Of course, this comes with a hefty fee (as well as solicitor and surveyor costs), particularly if the lease drops below 80 years when additional charges are applied. As you can imagine, it becomes increasingly difficult to sell a property once the lease gets close to this threshold, particularly as new owners will have to wait the 2 years previously mentioned before they become eligible for an extension. Sellers usually end up applying for (and paying, at least in part, for) a lease extension before they move out.

You can do a little test of how much an extension might cost you by using a leasehold calculator – ideally before you buy. You can see how 90 years is starting to look a little bit tight, right?

 

  • Ground rent and service charges

 

As a leaseholder, you’re only responsible for the condition of your own apartment. The maintenance and management of the rest of the building is the responsibility of the freeholder or their managing agent. However, you can expect to make a financial contribution in the form of service charges and/or a sinking fund to cover any unexpected work.

The service charge you pay will vary from building to building, so it’s essential that you ask the agent about it to ensure that it’s within your budget. It’s typically used to cover things like communal garden, electricity bills for shared spaces, external maintenance

At least there are some rules around certain expenses. For example, the landlord will have to consult you before undertaking maintenance that will cost more than £250, or over £100 a year. They will also have to warn you about any construction expected to take more than a year to complete. You can also request to see a summary of expenses and how they have been calculated, to make sure your money is being spent appropriately.

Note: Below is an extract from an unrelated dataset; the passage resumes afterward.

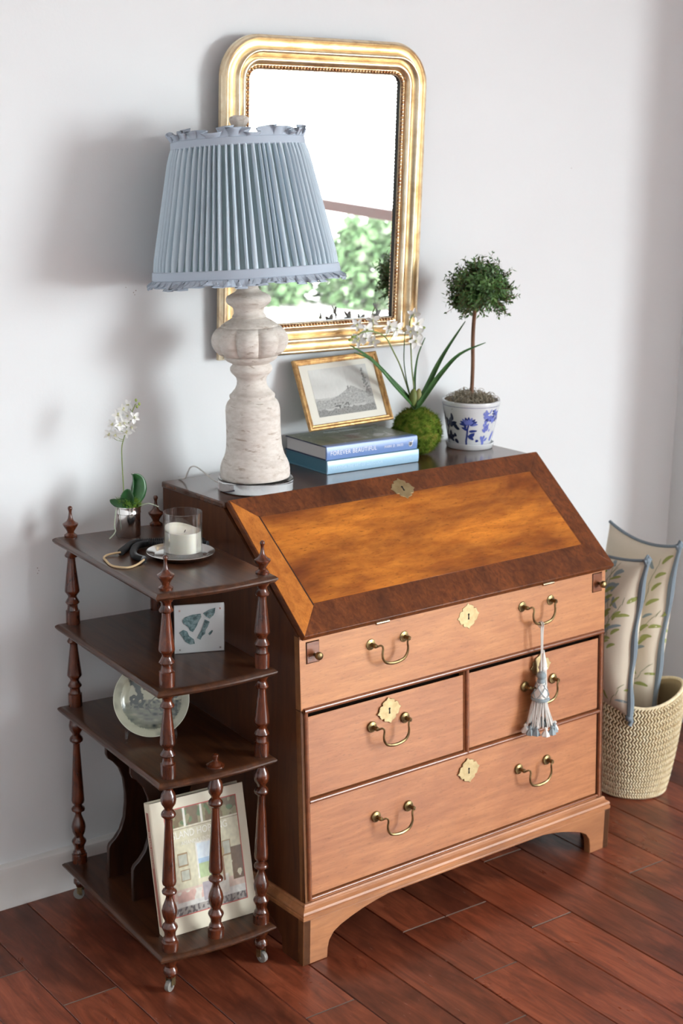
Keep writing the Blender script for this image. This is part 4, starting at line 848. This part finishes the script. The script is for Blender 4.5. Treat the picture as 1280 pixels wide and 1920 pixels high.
for k in range(420):
    a = rnd.uniform(0, 2*pi); r = .066*sqrt(rnd.random()); c = Vector((r*cos(a), r*sin(a), .113+.024*(1-(r/.07)**2)+rnd.uniform(-.004,.008))); e = Vector((rnd.gauss(0,1),rnd.gauss(0,1),rnd.gauss(0,1))).normalized(); f_ = e.orthogonal().normalized(); R_ = rnd.uniform(.005,.013); a1 = rnd.uniform(2,5)
    mb.tube([c+e*R_*cos(t_*a1)+f_*R_*sin(t_*a1)+e.cross(f_)*.004*t_ for t_ in [i/6 for i in range(7)]], .00065, 4)
o = mb.build('spanish_moss', plain('spanish_moss', (.30,.26,.19), .9), to); o['kind'] = 'stuff'
MB().lathe([(.1005,.0005),(.1008,.066),(.112,.058),(.120,.03),(.122,.001)], 30, caps=False).build('soil', plain('soil', (.05,.035,.02), .95), to)
bc_ = LT*.0065-H*.078+Vector((0,0,.4095))
tp = [(0,0,.105),tuple(LT*.001+Vector((0,0,.20))),tuple(LT*-.003-H*.020+Vector((0,0,.29))),tuple(LT*-.002-H*.050+Vector((0,0,.36))),tuple(bc_)]
M_trunk = wood('topiary_trunk', (.13,.060,.030), (.27,.14,.080), 'z', grain=60, stretch=4, rough=.7, blotch=.3, blotch_col=None, coat=0, bump=.3)
MB().tube(smooth_path(tp,8), [.0050]*25+[.0040]*8, 10).build('trunk', M_trunk, to)
t = NT('myrtle_leaf'); nz = t.noise(t.coord(), 45, 3); M_myr = t.set(Base_Color=t.ramp(nz, [(.33,(.026,.068,.020)),(.5,(.062,.150,.036)),(.68,(.125,.235,.060))]), Roughness=.45)
fo = MB(); tw = MB(); RB = .079
for k in range(520):
    d = Vector((rnd.gauss(0,1), rnd.gauss(0,1), rnd.gauss(0,1))).normalized()
    if d.z < -.72: continue
    ext = RB*(rnd.uniform(.80,1.02) if rnd.random() < .86 else rnd.uniform(1.02,1.20))*(1+.14*noise.noise(d*2.1+Vector((4,1,2))))
    r0 = rnd.uniform(.15,.62)*RB; e = d.orthogonal().normalized(); bend = (e*cos(k*2.4)+d.cross(e)*sin(k*2.4))*rnd.uniform(-.012,.012)+Vector((0,0,rnd.uniform(-.012,.004)))
    P = [bc_+d*(r0+(ext-r0)*t_)+bend*t_*t_ for t_ in [i/7 for i in range(8)]]; tw.tube(P, .00055, 4, caps=False)
    for i in range(1, 8):
        for s_ in (0, 1):
            ax = (P[i]-P[i-1]).normalized(); o_ = ax.orthogonal().normalized(); a = i*1.57+s_*pi+k; side = o_*cos(a)+ax.cross(o_)*sin(a); L = rnd.uniform(.009,.0155)
            dr = (ax*.55+side*.85+Vector((0,0,-.1))).normalized(); wv = dr.cross(ax).normalized()*L*.21; m_ = P[i]+dr*L*.45
            fo.add([P[i], m_+wv, P[i]+dr*L, m_-wv], [(0,1,2,3)])
o = fo.build('foliage', M_myr, to, smooth=False, fix=False); o['kind'] = 'stuff'
o = tw.build('twigs', M_trunk, to, fix=False); o['kind'] = 'stuff'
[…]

Ground rent is another important factor, and is usually up to £400 a year – unless you apply for a lease extension (or a previous owner has), at which point the ground rent is reduced to zero.

Is there anything you can do about a leasehold?

Fortunately, yes. If at least half of the leaseholders in the building are interested, you can join together and collectively buy the freehold from the landlord (a process known as collective enfranchisement). This will give you greater control over the cost of living in your building, allowing you to arrange your own maintenance quotes and extend your lease up to 999 relatively easily.

Look, I realise that getting onto the property ladder is hard. Finding an affordable house (or apartment) is already difficult enough, and then you’ve got negotiations to make, jargon to sift through and a hundred additional costs to work out.

All I’m saying is that, if you’re financially tying yourself to a property that you can barely afford, the kindest thing you can do for your future self is to understand what you’re investing in. It might be the nicest flat in the world, but if you only have a few years before it becomes prohibitively expensive for you to live there – or for anyone else to buy it – it’ll only be a heart-breaking waste of money.